Rather than paying school fees from your salary, consider investing, and then using your investment to lower the impact of education costs on your budget.

Over the last 15 years, the cost of education has been increasing by almost 10% per year, according to Statistics South Africa. For example, if today it costs R45, 000 per year to send your child to high school, this could escalate to R74, 490 by the time your child is ready to attend. Education inflation is about 4% higher than the general inflation rate.

This means that, unless your salary increases by at least 10% per year as well, as time goes by it will get increasingly harder to make space in your budget for school fees.

Allan Gray analysed the cost of financing education for a single child, from pre-school through to tertiary education. They found that if all the fees were paid from a parent’s salary, the total cost could end up being almost R2.4 million.

If, instead, the parent started investing R3, 500 per month at the birth of the child, and used the investment to fund all of the fees, the impact on that parent’s budget would be 29% lower. This is assuming an investment return of 3% above inflation.

“Although this requires contributing a meaningful percentage of your salary at a time when you have other financial pressures, tight budgeting upfront allows for predictability and cost saving in the future,” says Wanita Isaacs, product development manager at Allan Gray.

As with any investment plan, the sooner you start putting money aside, the longer your money can work for you. However, if your child has already started school, don’t be disheartened, says Isaacs, investing can still ease the burden of the more expensive later years of education.

School Teacher at Work

The growth you earn on an investment for the later schooling years also significantly lowers the impact of education costs on your budget, even if you miss the opportunity of starting your investment when your child is born. Even if you start your investment after your child starts school, and your investment only earns enough return to keep up with inflation, investing would lower the impact on your budget by 13%.

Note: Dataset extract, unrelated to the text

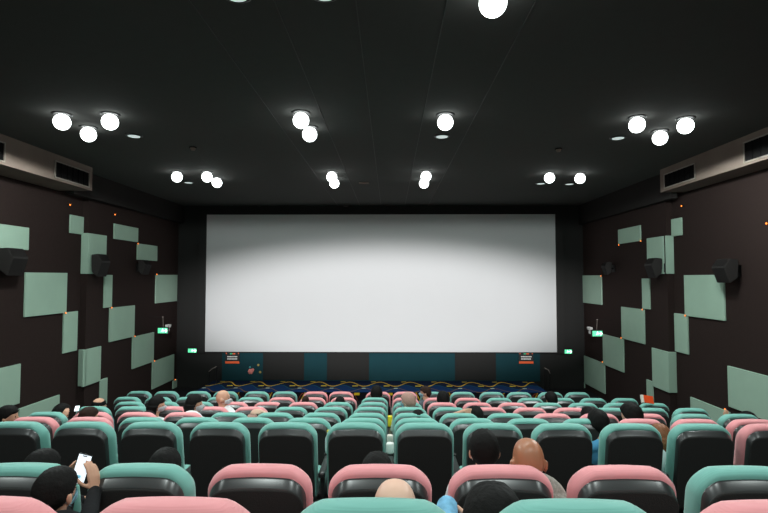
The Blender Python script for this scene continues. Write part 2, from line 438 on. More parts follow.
# carpet material
def carpet_mat(name, riser=False):
    m = bpy.data.materials.new(name); m.use_nodes = True; nt = m.node_tree; bs = nt.nodes['Principled BSDF']
    bs.inputs['Roughness'].default_value = 0.95; bs.inputs['Specular IOR Level'].default_value = 0.1
    tc = nt.nodes.new('ShaderNodeTexCoord'); sp = nt.nodes.new('ShaderNodeSeparateXYZ'); nt.links.new(tc.outputs['Object'], sp.inputs[0])
    def mth(op, a, b_=None):
        n = nt.nodes.new('ShaderNodeMath'); n.operation = op
        for i, v in enumerate((a, b_)):
            if v is None: continue
            if isinstance(v, (int, float)): n.inputs[i].default_value = v
            else: nt.links.new(v, n.inputs[i])
        return n.outputs[0]
    X = sp.outputs['X']; Yv = sp.outputs['Z'] if riser else sp.outputs['Y']
    per = 0.93
    k = 2 * math.pi / per
    def wave(ph, amp, base, kk=1.0):
        return mth('ADD', mth('MULTIPLY', mth('SINE', mth('ADD', mth('MULTIPLY', X, k * kk), ph)), amp), base)
    def line(w, th): return mth('LESS_THAN', mth('ABSOLUTE', mth('SUBTRACT', Yv, w)), th)
    def mixc(f, a, b_):
        n = nt.nodes.new('ShaderNodeMix'); n.data_type = 'RGBA'; nt.links.new(f, n.inputs[0])
        for i, v in ((6, a), (7, b_)):
            if isinstance(v, tuple): n.inputs[i].default_value = (*lin(v), 1)
            else: nt.links.new(v, n.inputs[i])
        return n.outputs[2]
    def dash(x0, y0, wd, hd):
        xx = mth('FRACT', mth('ADD', mth('DIVIDE', X, per), x0)); a = mth('LESS_THAN', xx, wd)
        return mth('MULTIPLY', a, line_c(y0, hd))
    def line_c(y0, hd): return mth('LESS_THAN', mth('ABSOLUTE', mth('SUBTRACT', Yv, y0)), hd)
    if riser:
        c = mixc(line(wave(0.4, 0.30, 0.15, 1.0), 0.03), (22, 20, 26), (200, 164, 40))
        c = mixc(line(wave(2.2, 0.14, 0.12, 2.0), 0.018), c, (120, 56, 36))
        c = mixc(dash(0.5, 0.25, 0.16, 0.035), c, (214, 180, 40))
    else:
        hi = mth('LESS_THAN', Yv, wave(1.2, 0.25, -0.15))
        c = mixc(hi, (15, 28, 52), (15, 46, 88))
        c = mixc(line(wave(1.2, 0.27, -0.13), 0.035), c, (24, 78, 96))
        c = mixc(line(wave(2.9, 0.25, -0.55), 0.03), c, (120, 90, 60))
        c = mixc(line(wave(0, 0.30, 0.28), 0.045), c, (212, 168, 52))
        c = mixc(dash(0.05, 0.62, 0.16, 0.05), c, (186, 160, 50))
        c = mixc(dash(0.62, 0.02, 0.18, 0.05), c, (232, 200, 60))
        c = mixc(dash(0.30, -0.30, 0.12, 0.04), c, (196, 206, 190))
    nt.links.new(c, bs.inputs['Base Color'])
    return m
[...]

Whatever you do, avoid taking out a loan to finance education. Although the power of compound interest works in your favour when you invest, the same mechanism works against you when you borrow and makes credit the most expensive option – especially if you are making use of an unsecured personal loan.

“It’s scary to think that the cost of credit to fund later schooling can work out to almost four times more than your total education costs if you had invested for these schooling levels from birth and paid for the early schooling years from your salary,” Isaacs says.

If you decide to invest for education, there are many investment products available that may suit your needs, including various specialised education policies, endowments and unit trusts.

An independent adviser can help you to assess your current and future financial situation and recommend the most suitable course of action.